Caffeine’s next chapter begins on 15 July, and it comes with a new trick — apps that don’t just write themselves, but morph on demand.
The feature, revealed by DFINITY founder Dominic Williams at the World Computer Summit, lets users prompt live changes in how an app behaves, looks or functions — without rewriting code. “Creating and updating apps becomes purely conversational,” he said. “You tell it what to do. It writes, runs, and adapts the code by itself.”
The idea is simple. You launch a blog. Later, you want a community space, so you morph it into a forum. Need a storefront? Same content, new interface. The platform lets you move between these modes with a single prompt — fluid, fast and on-chain. Williams calls them “fluid apps.” For builders, it means no rebuilds, no migrations, no dev bottlenecks.

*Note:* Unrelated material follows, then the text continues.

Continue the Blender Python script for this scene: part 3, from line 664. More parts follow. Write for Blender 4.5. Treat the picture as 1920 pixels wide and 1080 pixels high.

Caffeine, built entirely on the Internet Computer, is already known in the ICP world for introducing the Self-Writing Internet (SWI). But this new morphing function sets it apart from AI-assist tools that suggest code. This is fully AI-written, updated, and stored on-chain — no off-chain infrastructure, no bridges, no hosting middlemen.
The 15 July beta follows a live demo in Zurich, where Williams showed the platform generating multiple app types instantly. He said Caffeine could enable entrepreneurs to launch Web3 services “for 1% of the time and cost of traditional solutions.” Enterprises, meanwhile, could create internal tools like CRMs or data dashboards “orders of magnitude faster.”
Unlike AI copilots that help developers write code, Caffeine replaces the coding layer altogether. You speak to the AI, and the software reshapes itself in response. “Your app becomes a conversation,” Williams said.
The morphing idea reflects a broader bet — that users will want digital spaces that evolve with their goals. Static apps freeze intent at launch. Fluid apps let that intent change. As the ecosystem builds, users could remix and repurpose their apps just as easily as editing a doc.
That’s powerful, but it’s still early. Alpha tests show promise, but real-world performance depends on how well the platform handles load, security and inference latency once the public beta is live. And there’s still a learning curve. Prompting an app to morph isn’t yet second nature for most users.
Still, the vision is bold. Caffeine isn’t offering templates or modules. It’s offering shapeshifting containers for your ideas, owned and updated by you, and running without central servers. That’s a big promise for Web3 — and if it works, it could change how people think about building on-chain.
For now, July is the test. And the prompt is ready.